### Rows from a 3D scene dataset
****
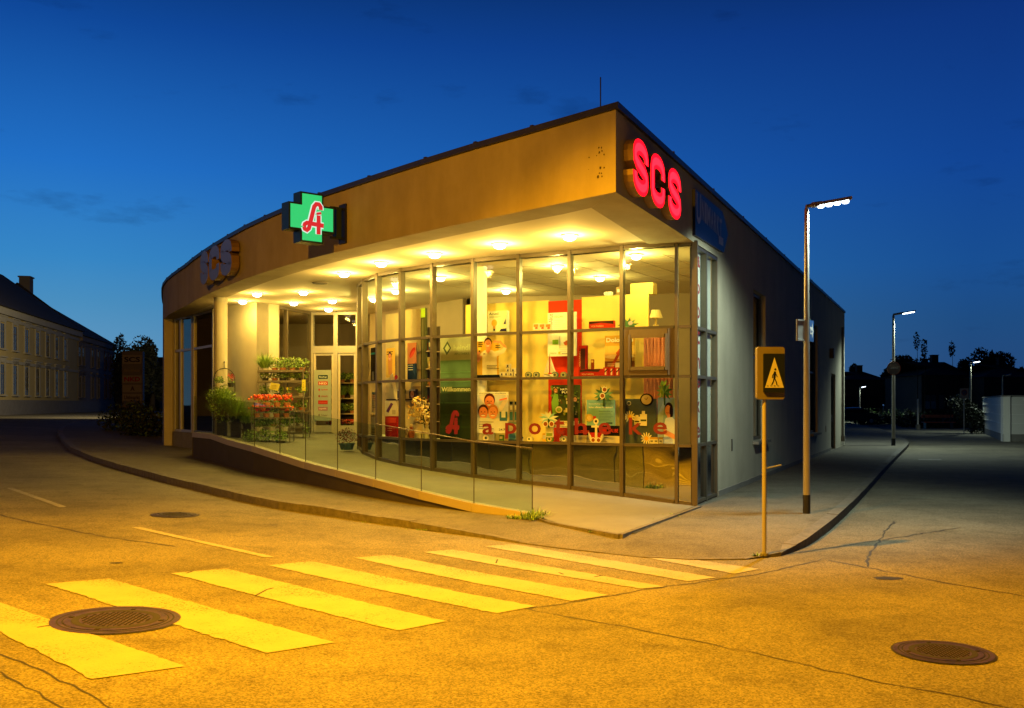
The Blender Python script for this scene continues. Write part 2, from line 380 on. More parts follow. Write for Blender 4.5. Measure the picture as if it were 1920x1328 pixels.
# resample the kerb line into stones about a metre long
seg = []; 
for i in range(len(K)-1):
    a, b = K[i], K[i+1]; L = math.hypot(b[0]-a[0], b[1]-a[1]); m_ = max(1, int(round(L/1.0)))
    for j in range(m_): t = j/m_; seg.append((a[0]+(b[0]-a[0])*t, a[1]+(b[1]-a[1])*t, KH[i]+(KH[i+1]-KH[i])*t))
seg.append((K[-1][0], K[-1][1], KH[-1]))
inn = off_line(seg, kw); out_ = off_line(seg, -.012)
for i in range(len(seg)-1):
    def lerp(p, q, t): return (p[0]+(q[0]-p[0])*t, p[1]+(q[1]-p[1])*t)
    jt = random.uniform(-.006,.006)
    a0, a1 = lerp(out_[i], out_[i+1], .006), lerp(out_[i], out_[i+1], .994); b0, b1 = lerp(inn[i], inn[i+1], .006), lerp(inn[i], inn[i+1], .994)
    pl = [a0, a1, b1, b0]; h0, h1 = seg[i][2], seg[i+1][2]
    mb.prism(pl, [gz(p[0])-.2 for p in pl], [gz(a0[0])-.12+h0+.004+jt, gz(a1[0])-.12+h1+.004+jt, gz(b1[0])-.12+h1+.008+jt, gz(b0[0])-.12+h0+.008+jt], M_KERB)
struct(mb, 'kerb')

# zebra crossing and dashes, each painted mark its own sheet with worn, wavy edges
def paint(corners, name, label=None, wob=.007, cat='road marking'):
    c = [G(x,y,-.12) for x,y in corners]; mb = MB(); n = 60
    rowA, rowB = [], []
    for i in range(n+1):
        t = i/n; wa = random.gauss(0, wob) if 0 < i < n else 0; wb = random.gauss(0, wob) if 0 < i < n else 0
        a = [c[0][k]+(c[1][k]-c[0][k])*t for k in (0,1)]; b = [c[3][k]+(c[2][k]-c[3][k])*t for k in (0,1)]
        d = Vector((b[0]-a[0], b[1]-a[1])); d.normalize()
        rowA.append((a[0]-d.x*wa, a[1]-d.y*wa)); rowB.append((b[0]+d.x*wb, b[1]+d.y*wb))
    vs = []
    for i in range(n+1):
        for t in (0, .25, .5, .75, 1): 
            x = rowA[i][0]+(rowB[i][0]-rowA[i][0])*t; y = rowA[i][1]+(rowB[i][1]-rowA[i][1])*t; vs.append((x, y, gz(x)-.12+.006))
    mb.add(vs, [(i*5+j, (i+1)*5+j, (i+1)*5+j+1, i*5+j+1) for i in range(n) for j in range(4)], M_PAINT)
    o = mb.build(name, kind='structure')
    return o
ZEB = [[(-150,1078),(-20,1122),(345,1251),(175,1275)], [(85,1096),(205,1086),(628,1206),(500,1226)], [(320,1076),(425,1067),(838,1166),(745,1184)], [(503,1061),(585,1053),(1005,1138),(932,1151)],
       [(665,1047),(728,1041),(1141,1117),(1072,1128)], [(795,1036),(850,1031),(1245,1101),(1200,1105)], [(908,1025),(960,1021),(1342,1084),(1290,1091)]]
ZEB[0] = [(-190,1088),(-25,1122),(348,1251),(172,1275)]
for q in ZEB: paint([q[0], q[3], q[2], q[1]], 'crosswalk_stripe')
paint([(1213,1047),(1378,1077),(1424,1068),(1300,1050)], 'crosswalk_stripe')
paint([(247,990),(497,1046),(515,1045),(262,989)], 'lane_dash', wob=.004)
paint([(12,916),(112,952),(125,951),(22,915)], 'lane_dash', wob=.004)
paint([(1722,861),(1722,863),(1765,863),(1765,861)], 'lane_dash', wob=.004)

# tar seams and cracks
def seam(pix, w, name='tar_seam', jit=.012):
    P = [G(x,y,-.12) for x,y in pix]; Q = []
    for i in range(len(P)-1):
        a, b = Vector(P[i]), Vector(P[i+1]); m_ = max(2, int((b-a).length/.12))
        for j in range(m_): q = a.lerp(b, j/m_); Q.append((q.x+random.gauss(0,jit), q.y+random.gauss(0,jit)))
    Q.append((P[-1][0], P[-1][1])); L_, R_ = [], []
    for i in range(len(Q)):
        a = Q[max(i-1,0)]; b = Q[min(i+1,len(Q)-1)]; dx, dy = b[0]-a[0], b[1]-a[1]; l = math.hypot(dx,dy) or 1; ww = w*random.uniform(.4,1.2)/2
        L_.append((Q[i][0]-dy/l*ww, Q[i][1]+dx/l*ww)); R_.append((Q[i][0]+dy/l*ww, Q[i][1]-dx/l*ww))
    vs = [(x,y,gz(x)-.12+.003) for x,y in L_+R_]; n = len(Q)
    mb = MB().add(vs, [(i, i+1, n+i+1, n+i) for i in range(n-1)], M_SEAM); struct(mb, name)
seam([(990,1143),(1250,1100),(1420,1078),(1545,1049),(1560,1048)], .022)
seam([(990,1143),(1180,1177),(1400,1222),(1650,1280),(1930,1335)], .017)
seam([(1555,1051),(1640,1068),(1800,1098),(1940,1122)], .03)
seam([(1625,1063),(1628,1045),(1650,1010),(1676,978)], .028)
seam([(1500,1036),(1620,1018),(1800,990)], .03)
seam([(0,966),(60,980),(200,1008),(330,1025)], .03)
seam([(-40,1215),(60,1250),(140,1285),(230,1345)], .018)
seam([(-60,1250),(0,1262),(120,1330)], .015)
seam([(1250,1049),(1150,1037),(1030,1021),(900,1006),(760,990)], .05, jit=.02)
for (x,y,r) in ((216,1056,.05),(512,985,.06),(1665,1085,.1)):
    g = G(x,y,-.12); mb = MB(); mb.add([(g[0]+r*1.5*math.cos(a)*random.uniform(.7,1.1), g[1]+r*math.sin(a)*random.uniform(.7,1.1), g[2]+.004) for a in [i*.5236 for i in range(12)]], [tuple(range(12))], M_SEAM)
    struct(mb, 'tar_patch')
# short cracks across the painted bars
for c in ([(480,1118),(500,1107),(512,1104)],[(930,1057),(933,1050)],[(1115,1083),(1130,1080)],[(350,1076),(360,1073)],[(1048,1075),(1056,1078)],[(70,1178),(120,1170)]):
    P = [G(x,y,-.12) for x,y in c]; mb = MB()
    for i in range(len(P)-1): mb.bar(P[i][:2]+(P[i][2]+.0065,), P[i+1][:2]+(P[i+1][2]+.0065,), .018, M_SEAM, h=.004)
    struct(mb, 'paint_crack')

# manholes
M_IRON = mat('cast_iron', (.075,.05,.032), .5, noise=.7, scale=9, metal=.35, bump=.3, bscale=60)
M_IRON2 = mat('cast_iron_groove', (.012,.010,.008), .8, noise=.4, scale=22)
def manhole(px, py, r, label):
    g = G(px,py,-.12); t = thing('manhole_cover', label, 'manhole cover', (g[0],g[1],g[2]+.001)); t.rotation_euler = (0, math.atan((gz(g[0]-.3)-gz(g[0]+.3))/.6), 0)
    def ring(mb, r0, r1, z, mt, n=48):
        vs = [(rr*math.cos(2*math.pi*k/n), rr*math.sin(2*math.pi*k/n), z) for rr in (r0,r1) for k in range(n)]
        mb.add(vs, [(k,(k+1)%n,n+(k+1)%n,n+k) for k in range(n)], mt)
    m1 = MB(); ring(m1, r*.82, r, .008, M_IRON); ring(m1, r*.995, r*1.04, .005, M_SEAM); ring(m1, r*.87, r*.9, .0095, M_IRON2); m1.build('rim', t, local=True)
    m2 = MB(); ring(m2, r*.79, r*.82, .006, M_IRON2); ring(m2, .0001, r*.79, .010, M_IRON); ring(m2, r*.56, r*.68, .0115, M_IRON2)
    st = r*.07; k = int(.52*r/st)
    for i in range(-k,k+1):
        for j in range(-k,k+1):
            x, y = i*st*1.05, j*st*1.05
            if x*x+y*y < (r*.53)**2: m2.box((x,y,.0122), (st*.55,st*.55,.004) if (i+j)%2 else (st*.3,st*.8,.004), M_IRON2)
    for a in (0,1.57,3.14,4.71): m2.box((r*.73*math.cos(a), r*.73*math.sin(a), .0125), (r*.07,r*.07,.004), M_IRON2)
    m2.build('lid', t, local=True)
manhole(218,1163,.48,'large rusty manhole cover lying across the two nearest bars of the zebra crossing')
manhole(1768,1224,.335,'manhole cover alone in the open asphalt at the lower right of the junction')
manhole(328,966,.33,'small manhole cover in the far lane, beside the white lane dash')

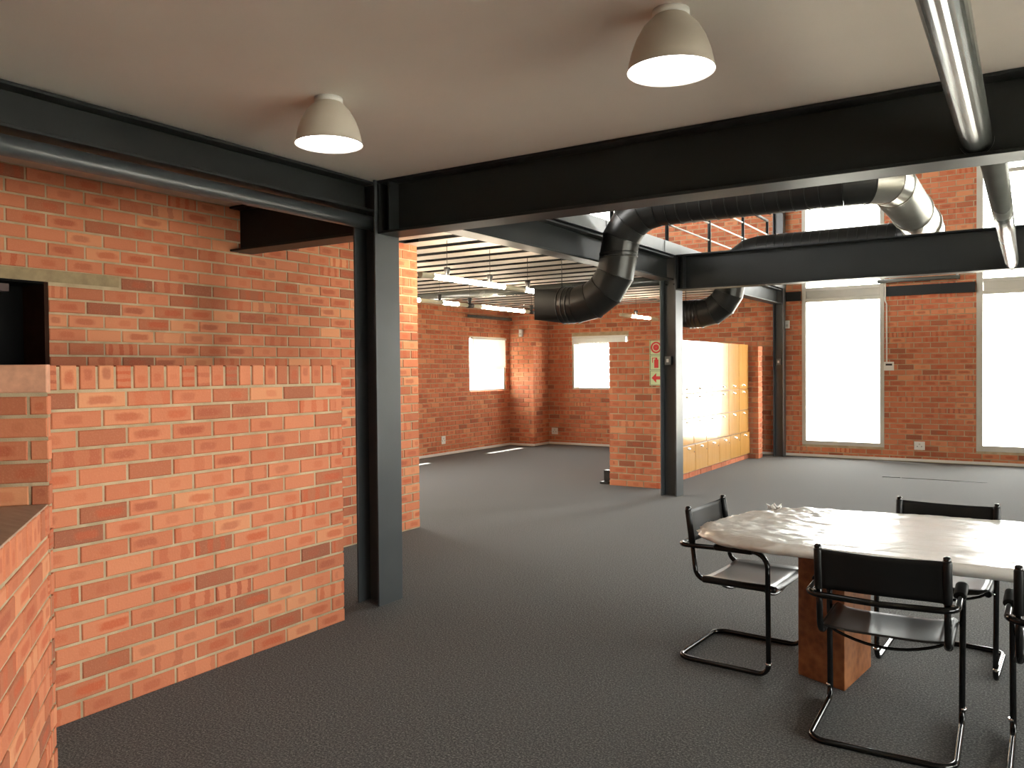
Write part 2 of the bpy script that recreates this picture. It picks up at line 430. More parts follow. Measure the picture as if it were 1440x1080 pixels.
****
### Task objective
Return only the lines from the start of the data through the line that contains "struct(mb, 'kerb')", please, copying them exactly and omitting all pictures.

### Output for this task
The Blender Python script for this scene continues. Write part 2, from line 380 on. More parts follow. Write for Blender 4.5. Measure the picture as if it were 1920x1328 pixels.
# resample the kerb line into stones about a metre long
seg = []; 
for i in range(len(K)-1):
    a, b = K[i], K[i+1]; L = math.hypot(b[0]-a[0], b[1]-a[1]); m_ = max(1, int(round(L/1.0)))
    for j in range(m_): t = j/m_; seg.append((a[0]+(b[0]-a[0])*t, a[1]+(b[1]-a[1])*t, KH[i]+(KH[i+1]-KH[i])*t))
seg.append((K[-1][0], K[-1][1], KH[-1]))
inn = off_line(seg, kw); out_ = off_line(seg, -.012)
for i in range(len(seg)-1):
    def lerp(p, q, t): return (p[0]+(q[0]-p[0])*t, p[1]+(q[1]-p[1])*t)
    jt = random.uniform(-.006,.006)
    a0, a1 = lerp(out_[i], out_[i+1], .006), lerp(out_[i], out_[i+1], .994); b0, b1 = lerp(inn[i], inn[i+1], .006), lerp(inn[i], inn[i+1], .994)
    pl = [a0, a1, b1, b0]; h0, h1 = seg[i][2], seg[i+1][2]
    mb.prism(pl, [gz(p[0])-.2 for p in pl], [gz(a0[0])-.12+h0+.004+jt, gz(a1[0])-.12+h1+.004+jt, gz(b1[0])-.12+h1+.008+jt, gz(b0[0])-.12+h0+.008+jt], M_KERB)
struct(mb, 'kerb')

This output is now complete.